Partition’s Afterlife Imagined Afresh
Tarun K. Saint
ALL PASSION SPENT (NA JANOON RAHA NA PARI RAHI) by Zaheda Hina Zubaan, 2011, 160 pp., 185
April 2011, volume 35, No 4

All Passion Spent was launched recently in New Delhi by Zubaan in the author’s presence. The exchange with the author that followed was thought provoking and moving, not least because Zaheda Hina chose to speak in Urdu/ Hindustani in response to questions, after a brief reading from the novel. Her acknowledgement of the influence of Qurrutulain Hyder’s work, especially Aag ka Dariya’ (translated River of Fire’), was of particular interest, given that her novel engages with the difficult terrain of partition memories and the afterlife of partition violence in the subcontinent, with specific reference to the situation of divided Muslim families.
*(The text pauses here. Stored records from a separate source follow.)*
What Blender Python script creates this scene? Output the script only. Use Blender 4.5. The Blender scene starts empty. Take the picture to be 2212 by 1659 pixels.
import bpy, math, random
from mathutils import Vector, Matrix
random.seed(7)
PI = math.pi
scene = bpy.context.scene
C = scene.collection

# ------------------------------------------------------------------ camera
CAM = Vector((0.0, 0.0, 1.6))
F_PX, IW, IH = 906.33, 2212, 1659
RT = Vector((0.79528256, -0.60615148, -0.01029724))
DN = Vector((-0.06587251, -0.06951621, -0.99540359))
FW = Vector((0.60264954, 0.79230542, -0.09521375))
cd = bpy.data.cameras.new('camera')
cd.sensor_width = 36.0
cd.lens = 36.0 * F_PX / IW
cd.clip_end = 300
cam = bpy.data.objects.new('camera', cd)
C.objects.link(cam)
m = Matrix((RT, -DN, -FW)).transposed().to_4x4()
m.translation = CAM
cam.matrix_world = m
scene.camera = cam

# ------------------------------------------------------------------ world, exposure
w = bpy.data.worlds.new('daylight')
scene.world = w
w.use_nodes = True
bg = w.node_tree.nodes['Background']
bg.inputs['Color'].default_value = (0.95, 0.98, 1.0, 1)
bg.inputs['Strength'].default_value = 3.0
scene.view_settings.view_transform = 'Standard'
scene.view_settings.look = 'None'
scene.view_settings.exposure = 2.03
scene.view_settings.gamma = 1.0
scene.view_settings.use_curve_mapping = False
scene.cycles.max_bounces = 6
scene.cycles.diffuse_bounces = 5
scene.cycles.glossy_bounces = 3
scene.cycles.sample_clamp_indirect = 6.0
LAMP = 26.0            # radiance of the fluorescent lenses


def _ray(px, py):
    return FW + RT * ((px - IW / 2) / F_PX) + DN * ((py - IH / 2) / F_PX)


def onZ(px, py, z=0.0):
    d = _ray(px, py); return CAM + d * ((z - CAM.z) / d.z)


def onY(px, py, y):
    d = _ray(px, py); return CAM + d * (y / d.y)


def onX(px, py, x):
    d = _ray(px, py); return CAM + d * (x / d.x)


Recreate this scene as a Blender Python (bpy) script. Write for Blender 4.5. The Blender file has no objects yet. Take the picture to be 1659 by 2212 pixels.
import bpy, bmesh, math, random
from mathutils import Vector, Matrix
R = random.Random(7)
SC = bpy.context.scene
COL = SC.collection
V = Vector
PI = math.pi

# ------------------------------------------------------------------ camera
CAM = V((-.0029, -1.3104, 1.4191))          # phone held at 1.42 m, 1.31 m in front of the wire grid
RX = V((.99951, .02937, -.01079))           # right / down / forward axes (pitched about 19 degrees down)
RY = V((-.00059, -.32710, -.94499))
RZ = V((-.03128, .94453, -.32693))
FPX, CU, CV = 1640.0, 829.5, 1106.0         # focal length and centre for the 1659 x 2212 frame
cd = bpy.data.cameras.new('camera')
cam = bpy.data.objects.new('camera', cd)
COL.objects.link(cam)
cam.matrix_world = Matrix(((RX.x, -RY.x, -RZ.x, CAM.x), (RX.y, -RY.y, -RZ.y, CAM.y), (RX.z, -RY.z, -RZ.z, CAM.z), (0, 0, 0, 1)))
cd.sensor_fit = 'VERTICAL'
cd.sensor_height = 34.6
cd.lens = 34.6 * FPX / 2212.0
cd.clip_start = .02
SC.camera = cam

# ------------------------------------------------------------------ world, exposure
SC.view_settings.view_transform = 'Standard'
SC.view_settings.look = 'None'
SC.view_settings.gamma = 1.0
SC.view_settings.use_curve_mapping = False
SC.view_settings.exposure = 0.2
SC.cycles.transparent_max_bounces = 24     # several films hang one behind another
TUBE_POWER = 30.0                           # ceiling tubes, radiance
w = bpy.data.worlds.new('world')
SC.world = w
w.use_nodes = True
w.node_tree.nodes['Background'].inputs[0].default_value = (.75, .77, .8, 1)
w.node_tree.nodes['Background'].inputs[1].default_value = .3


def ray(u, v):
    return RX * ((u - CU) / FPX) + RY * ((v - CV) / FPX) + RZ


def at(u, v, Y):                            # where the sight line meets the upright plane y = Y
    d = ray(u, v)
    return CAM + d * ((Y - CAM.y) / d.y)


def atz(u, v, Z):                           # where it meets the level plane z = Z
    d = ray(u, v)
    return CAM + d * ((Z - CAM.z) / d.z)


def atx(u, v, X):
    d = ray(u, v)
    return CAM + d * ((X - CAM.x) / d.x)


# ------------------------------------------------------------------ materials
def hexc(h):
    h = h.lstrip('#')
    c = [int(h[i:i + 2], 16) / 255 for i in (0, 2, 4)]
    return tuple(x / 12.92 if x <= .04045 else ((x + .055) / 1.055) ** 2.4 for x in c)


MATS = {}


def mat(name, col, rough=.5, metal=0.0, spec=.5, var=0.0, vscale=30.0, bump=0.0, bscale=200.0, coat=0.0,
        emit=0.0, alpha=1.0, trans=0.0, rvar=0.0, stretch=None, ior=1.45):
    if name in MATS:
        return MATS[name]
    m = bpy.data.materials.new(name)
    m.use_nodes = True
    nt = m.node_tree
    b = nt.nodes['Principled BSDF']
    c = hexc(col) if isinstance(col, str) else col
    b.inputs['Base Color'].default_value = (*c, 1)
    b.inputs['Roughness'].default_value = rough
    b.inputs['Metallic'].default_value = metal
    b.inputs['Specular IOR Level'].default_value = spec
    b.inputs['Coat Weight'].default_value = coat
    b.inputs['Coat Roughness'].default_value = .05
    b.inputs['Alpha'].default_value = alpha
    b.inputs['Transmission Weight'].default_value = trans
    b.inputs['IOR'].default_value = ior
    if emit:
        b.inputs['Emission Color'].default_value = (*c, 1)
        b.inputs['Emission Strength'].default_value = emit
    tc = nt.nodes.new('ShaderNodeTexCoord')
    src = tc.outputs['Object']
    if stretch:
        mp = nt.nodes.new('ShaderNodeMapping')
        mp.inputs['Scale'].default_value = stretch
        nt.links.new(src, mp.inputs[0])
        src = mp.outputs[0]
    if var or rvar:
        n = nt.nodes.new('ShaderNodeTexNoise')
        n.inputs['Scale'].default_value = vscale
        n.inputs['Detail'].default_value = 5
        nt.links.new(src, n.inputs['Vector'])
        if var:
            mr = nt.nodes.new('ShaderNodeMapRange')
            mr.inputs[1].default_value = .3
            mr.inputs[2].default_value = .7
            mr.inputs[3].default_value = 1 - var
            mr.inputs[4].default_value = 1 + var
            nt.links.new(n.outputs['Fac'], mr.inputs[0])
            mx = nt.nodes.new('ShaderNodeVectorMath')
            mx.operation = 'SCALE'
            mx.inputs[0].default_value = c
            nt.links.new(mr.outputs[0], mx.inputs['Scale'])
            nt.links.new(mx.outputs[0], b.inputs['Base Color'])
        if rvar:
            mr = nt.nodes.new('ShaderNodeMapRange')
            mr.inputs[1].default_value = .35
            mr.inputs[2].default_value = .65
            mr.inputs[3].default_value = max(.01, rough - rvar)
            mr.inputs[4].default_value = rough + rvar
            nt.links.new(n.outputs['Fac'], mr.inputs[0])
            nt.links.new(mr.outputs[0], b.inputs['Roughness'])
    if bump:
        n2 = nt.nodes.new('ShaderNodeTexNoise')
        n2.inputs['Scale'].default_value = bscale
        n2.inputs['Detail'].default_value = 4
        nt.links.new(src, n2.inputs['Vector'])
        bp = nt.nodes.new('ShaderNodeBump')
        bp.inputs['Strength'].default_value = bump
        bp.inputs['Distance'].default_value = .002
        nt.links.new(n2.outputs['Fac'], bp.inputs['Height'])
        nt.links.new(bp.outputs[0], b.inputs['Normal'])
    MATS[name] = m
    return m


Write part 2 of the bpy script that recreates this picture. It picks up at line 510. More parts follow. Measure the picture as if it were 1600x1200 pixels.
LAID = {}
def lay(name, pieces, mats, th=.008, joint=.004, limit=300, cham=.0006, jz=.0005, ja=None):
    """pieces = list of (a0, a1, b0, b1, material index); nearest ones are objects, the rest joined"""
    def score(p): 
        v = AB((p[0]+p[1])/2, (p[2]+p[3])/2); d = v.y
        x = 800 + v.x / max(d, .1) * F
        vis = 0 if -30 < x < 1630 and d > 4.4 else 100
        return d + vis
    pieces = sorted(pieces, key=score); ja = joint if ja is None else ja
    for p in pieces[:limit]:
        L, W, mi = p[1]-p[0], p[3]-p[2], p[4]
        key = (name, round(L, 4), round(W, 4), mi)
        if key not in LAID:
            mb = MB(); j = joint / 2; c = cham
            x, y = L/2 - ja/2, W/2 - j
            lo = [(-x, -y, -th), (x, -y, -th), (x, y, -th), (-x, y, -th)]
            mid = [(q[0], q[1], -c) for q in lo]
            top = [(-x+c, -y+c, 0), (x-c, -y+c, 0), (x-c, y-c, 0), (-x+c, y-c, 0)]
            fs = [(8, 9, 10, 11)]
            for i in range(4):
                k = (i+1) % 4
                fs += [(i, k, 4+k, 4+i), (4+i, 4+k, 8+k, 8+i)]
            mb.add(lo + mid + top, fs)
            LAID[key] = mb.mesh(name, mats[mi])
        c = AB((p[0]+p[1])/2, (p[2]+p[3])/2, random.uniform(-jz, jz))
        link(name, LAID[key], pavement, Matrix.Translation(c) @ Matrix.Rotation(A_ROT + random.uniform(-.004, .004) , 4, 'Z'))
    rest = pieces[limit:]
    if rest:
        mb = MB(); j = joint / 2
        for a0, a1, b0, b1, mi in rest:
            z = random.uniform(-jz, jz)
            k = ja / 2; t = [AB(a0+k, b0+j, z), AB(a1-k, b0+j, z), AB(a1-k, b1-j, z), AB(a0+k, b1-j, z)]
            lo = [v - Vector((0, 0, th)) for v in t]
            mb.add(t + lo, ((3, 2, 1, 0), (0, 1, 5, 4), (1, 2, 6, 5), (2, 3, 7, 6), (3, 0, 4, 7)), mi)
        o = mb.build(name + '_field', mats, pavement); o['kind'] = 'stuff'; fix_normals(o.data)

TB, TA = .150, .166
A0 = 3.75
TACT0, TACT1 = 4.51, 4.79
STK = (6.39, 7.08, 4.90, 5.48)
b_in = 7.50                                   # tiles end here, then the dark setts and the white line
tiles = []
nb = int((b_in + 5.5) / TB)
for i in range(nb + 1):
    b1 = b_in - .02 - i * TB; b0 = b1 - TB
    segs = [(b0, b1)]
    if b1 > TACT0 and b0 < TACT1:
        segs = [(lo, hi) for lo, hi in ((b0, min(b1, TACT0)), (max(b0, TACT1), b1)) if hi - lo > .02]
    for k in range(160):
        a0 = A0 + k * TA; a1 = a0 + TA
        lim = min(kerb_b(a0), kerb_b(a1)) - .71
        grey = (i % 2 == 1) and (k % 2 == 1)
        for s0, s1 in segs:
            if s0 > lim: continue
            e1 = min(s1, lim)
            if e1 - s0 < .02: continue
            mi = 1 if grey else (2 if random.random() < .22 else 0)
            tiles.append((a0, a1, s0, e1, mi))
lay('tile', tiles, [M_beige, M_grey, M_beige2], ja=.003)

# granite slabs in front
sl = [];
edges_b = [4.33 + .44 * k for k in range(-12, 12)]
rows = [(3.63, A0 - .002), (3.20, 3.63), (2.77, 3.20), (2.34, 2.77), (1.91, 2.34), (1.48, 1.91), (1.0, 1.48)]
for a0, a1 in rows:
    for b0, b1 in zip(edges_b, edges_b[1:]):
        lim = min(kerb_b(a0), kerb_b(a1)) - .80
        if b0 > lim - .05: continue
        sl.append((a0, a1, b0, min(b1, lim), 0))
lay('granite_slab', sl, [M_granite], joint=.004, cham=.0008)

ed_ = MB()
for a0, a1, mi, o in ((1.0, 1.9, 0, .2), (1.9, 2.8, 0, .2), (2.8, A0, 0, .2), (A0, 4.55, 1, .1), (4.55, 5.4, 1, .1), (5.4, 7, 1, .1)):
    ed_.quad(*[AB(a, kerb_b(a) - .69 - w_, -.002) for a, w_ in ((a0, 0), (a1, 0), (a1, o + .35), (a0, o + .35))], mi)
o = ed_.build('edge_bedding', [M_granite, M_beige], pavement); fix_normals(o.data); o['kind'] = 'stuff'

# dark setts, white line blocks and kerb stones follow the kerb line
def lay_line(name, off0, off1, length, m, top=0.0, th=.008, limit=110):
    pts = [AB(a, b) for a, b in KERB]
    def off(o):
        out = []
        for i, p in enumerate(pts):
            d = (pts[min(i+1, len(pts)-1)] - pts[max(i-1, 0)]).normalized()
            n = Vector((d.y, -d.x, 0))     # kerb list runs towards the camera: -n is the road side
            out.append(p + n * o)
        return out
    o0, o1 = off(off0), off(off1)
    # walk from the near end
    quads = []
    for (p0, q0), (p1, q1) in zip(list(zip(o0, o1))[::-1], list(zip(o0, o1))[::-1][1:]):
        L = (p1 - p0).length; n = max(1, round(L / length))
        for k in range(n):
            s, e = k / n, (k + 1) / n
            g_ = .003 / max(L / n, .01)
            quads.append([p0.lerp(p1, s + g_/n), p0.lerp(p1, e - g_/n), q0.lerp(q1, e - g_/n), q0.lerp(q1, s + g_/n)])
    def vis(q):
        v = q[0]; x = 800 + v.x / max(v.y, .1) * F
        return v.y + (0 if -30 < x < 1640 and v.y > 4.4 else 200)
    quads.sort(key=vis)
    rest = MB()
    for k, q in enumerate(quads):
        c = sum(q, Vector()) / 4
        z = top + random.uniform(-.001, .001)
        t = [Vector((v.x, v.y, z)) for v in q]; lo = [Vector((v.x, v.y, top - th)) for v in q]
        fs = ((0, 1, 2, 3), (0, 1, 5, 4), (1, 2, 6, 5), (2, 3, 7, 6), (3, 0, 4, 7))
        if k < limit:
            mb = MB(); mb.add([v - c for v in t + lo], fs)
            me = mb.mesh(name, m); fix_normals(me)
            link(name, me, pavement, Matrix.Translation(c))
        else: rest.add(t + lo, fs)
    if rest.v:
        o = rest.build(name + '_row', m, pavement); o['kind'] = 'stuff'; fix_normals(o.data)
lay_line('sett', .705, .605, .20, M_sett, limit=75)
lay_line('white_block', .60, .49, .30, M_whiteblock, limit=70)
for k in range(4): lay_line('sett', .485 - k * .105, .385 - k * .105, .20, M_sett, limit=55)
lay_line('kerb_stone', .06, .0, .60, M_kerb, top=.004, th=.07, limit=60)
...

While this subject had been addressed before by stalwarts of the Progressive era such as Khadija Mastur (Aangan, translated by Neelam Hussain as The Inner Courtyard’), what is distinctive about the novel under review is its breadth of reference, especially in the interweaving of the predicament of the Parsi minority in Pakistan in the plot.

The damage caused by the event of the partition to the shared grounds for coexistence and dialogue across civilizations is dramatized well in this narrative about the search for sanctuary by the young protagonist from India, Birjees Dawar Ali.